Union boss says decision reeks of ‘pre-election grandstanding’

The union representing Victoria’s uniformed police officers is questioning the timing of Esquimalt’s announcement last week that it prefers the RCMP over the Victoria Police Department to service the community.

The announcement was made after the close of the municipal candidate nomination period on Oct. 14, when it became official that Esquimalt Mayor Barb Desjardins had no competitors in the election race.

That reeks of “pre-election grandstanding,” said Tom Stamatakis, president of the B.C. Police Association, which includes the Victoria City Police Union.

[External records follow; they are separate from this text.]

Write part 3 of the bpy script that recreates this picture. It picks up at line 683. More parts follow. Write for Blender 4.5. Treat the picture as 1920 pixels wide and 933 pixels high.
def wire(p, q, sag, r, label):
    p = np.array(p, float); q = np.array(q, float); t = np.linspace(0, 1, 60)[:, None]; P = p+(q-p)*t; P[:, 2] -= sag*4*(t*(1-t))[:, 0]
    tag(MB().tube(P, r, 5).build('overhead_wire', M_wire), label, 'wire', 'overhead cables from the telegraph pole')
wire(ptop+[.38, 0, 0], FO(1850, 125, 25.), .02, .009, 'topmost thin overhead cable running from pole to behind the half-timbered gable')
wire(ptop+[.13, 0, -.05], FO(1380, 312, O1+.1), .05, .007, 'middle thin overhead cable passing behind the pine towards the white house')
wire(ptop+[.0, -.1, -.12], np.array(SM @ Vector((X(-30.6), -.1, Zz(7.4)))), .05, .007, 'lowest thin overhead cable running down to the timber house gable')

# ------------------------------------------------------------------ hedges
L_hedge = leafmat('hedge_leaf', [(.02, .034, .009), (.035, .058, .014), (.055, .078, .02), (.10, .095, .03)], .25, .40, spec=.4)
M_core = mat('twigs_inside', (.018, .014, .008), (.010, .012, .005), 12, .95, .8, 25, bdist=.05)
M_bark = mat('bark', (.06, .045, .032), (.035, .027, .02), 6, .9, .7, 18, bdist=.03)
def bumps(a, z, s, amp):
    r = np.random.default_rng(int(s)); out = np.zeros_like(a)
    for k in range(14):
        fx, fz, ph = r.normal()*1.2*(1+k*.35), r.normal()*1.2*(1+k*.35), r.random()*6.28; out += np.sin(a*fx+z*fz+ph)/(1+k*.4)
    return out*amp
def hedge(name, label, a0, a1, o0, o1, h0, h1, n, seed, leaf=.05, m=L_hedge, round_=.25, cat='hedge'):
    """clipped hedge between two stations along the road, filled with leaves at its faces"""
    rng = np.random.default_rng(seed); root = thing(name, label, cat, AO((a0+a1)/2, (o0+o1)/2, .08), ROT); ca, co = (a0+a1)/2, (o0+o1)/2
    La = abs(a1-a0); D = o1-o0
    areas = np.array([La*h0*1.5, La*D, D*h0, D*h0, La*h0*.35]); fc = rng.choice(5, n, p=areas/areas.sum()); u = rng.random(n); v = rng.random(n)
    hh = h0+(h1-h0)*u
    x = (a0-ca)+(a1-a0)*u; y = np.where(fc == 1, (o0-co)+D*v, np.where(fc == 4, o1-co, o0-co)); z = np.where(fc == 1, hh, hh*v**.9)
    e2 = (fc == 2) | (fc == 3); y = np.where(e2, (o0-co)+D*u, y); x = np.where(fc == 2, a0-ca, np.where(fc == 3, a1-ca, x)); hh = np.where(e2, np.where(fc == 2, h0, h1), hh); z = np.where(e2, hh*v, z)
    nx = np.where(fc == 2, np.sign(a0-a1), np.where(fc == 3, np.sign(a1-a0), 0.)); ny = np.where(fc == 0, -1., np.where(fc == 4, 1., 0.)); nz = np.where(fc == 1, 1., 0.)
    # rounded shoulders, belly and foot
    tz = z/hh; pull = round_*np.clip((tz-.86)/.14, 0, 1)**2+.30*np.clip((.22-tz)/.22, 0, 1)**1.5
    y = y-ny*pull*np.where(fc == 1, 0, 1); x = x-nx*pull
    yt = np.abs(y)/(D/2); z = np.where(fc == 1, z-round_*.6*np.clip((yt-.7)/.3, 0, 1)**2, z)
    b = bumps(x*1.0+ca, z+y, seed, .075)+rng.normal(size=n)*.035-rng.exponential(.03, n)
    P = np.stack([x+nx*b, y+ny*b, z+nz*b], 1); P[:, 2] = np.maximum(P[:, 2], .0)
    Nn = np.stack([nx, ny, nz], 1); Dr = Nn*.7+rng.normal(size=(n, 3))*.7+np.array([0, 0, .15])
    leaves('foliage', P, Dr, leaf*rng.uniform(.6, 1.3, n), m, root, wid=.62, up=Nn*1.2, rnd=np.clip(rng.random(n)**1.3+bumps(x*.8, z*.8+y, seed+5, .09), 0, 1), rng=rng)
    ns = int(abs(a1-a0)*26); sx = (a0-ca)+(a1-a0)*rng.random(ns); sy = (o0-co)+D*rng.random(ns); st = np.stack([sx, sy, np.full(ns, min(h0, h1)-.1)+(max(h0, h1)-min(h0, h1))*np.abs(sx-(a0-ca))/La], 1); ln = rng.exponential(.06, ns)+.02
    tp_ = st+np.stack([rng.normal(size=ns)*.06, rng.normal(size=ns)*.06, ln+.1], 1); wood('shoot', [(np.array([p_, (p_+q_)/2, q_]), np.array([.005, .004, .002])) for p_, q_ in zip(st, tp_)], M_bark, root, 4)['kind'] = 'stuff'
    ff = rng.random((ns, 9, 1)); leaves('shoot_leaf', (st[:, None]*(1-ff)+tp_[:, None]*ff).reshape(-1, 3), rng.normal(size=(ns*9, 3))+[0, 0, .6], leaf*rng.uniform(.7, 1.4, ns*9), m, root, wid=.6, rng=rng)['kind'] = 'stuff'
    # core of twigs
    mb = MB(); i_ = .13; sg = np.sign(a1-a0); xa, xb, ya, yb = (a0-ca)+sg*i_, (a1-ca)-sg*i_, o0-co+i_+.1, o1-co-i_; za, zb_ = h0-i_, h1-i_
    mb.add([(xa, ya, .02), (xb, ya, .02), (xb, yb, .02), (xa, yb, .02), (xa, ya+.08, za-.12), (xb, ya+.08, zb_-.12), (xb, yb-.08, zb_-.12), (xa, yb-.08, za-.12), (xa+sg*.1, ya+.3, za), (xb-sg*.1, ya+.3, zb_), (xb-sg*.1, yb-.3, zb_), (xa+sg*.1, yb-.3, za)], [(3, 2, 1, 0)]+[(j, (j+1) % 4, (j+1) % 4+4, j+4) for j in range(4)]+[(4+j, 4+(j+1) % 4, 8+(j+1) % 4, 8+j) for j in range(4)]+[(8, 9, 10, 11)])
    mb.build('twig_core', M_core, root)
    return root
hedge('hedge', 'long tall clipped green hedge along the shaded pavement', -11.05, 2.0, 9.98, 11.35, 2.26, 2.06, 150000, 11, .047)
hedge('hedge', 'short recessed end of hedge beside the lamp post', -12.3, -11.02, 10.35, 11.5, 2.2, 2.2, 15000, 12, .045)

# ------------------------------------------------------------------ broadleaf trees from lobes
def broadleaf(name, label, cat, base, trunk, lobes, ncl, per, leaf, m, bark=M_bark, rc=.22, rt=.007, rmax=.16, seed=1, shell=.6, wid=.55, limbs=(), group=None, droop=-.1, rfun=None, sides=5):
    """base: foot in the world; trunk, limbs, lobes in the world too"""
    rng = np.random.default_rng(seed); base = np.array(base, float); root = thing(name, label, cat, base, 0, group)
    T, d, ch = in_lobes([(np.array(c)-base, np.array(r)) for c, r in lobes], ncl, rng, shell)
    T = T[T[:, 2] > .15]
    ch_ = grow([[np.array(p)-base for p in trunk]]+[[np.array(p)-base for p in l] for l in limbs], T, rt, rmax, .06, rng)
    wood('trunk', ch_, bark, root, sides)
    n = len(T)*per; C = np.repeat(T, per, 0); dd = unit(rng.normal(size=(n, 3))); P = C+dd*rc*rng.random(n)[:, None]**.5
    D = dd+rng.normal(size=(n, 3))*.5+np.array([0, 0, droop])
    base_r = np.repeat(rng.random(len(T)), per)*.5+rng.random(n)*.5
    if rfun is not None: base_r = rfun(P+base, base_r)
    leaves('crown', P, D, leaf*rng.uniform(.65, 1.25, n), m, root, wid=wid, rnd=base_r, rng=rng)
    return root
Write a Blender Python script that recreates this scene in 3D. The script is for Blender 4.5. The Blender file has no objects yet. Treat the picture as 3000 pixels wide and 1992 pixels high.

“Maybe if that announcement had been made earlier where there was an opportunity for a bit of a dialogue or a bit of a debate, who knows, maybe someone with a different perspective would have announced their intention to run against the mayor.”

Esquimalt’s decision, which would take more than $6 million away from VicPD’s annual budget, could lead to 30 to 40 job cuts for the newest officers, said Stamatakis, who is concerned the announcement is damaging officer morale.

“It’s brutal,” he said. “It’s very disconcerting. They don’t know what the timing of this is.”

He takes exception to the suggestion “that the service these members provide isn’t adequate or that, from a cost perspective, the citizens in Esquimalt aren’t getting a good deal.”

But Esquimalt residents and councillors say the union president is taking things too far.

“Barb (Desjardins) did not bring this on,” said Esquimalt council watchdog Rod Lavergne. “(Esquimalt’s decision) was forced out.”

“This was done the end of June,” Coun. Meagan Brame said, noting the Esquimalt Policing and Law Enforcement Advisory Panel’s decision was submitted to the Ministry of Public Safety and Solicitor General on June 30.

“We were as baffled as everybody else as to why all of a sudden this did the whole blow-up thing,” Brame said, adding the panel and council didn’t want to reveal the choice before Solicitor General Shirley Bond made her decision.

“Why upset an apple cart when it might not fall over or it might, nobody knows,” said Brame. “Until it’s said and done and signed, there is no guarantee.

“Had we stayed quiet we would have been blamed of secrecy. We are darned if we do and darned if we don’t.”

It also shouldn’t come as a surprise to the police union and Victoria’s mayor and police chief that Esquimalt prefers the RCMP over VicPD, given the township’s issues at the Victoria Police Board level.

“If Victoria is surprised by this, where have they been?” Lavergne said.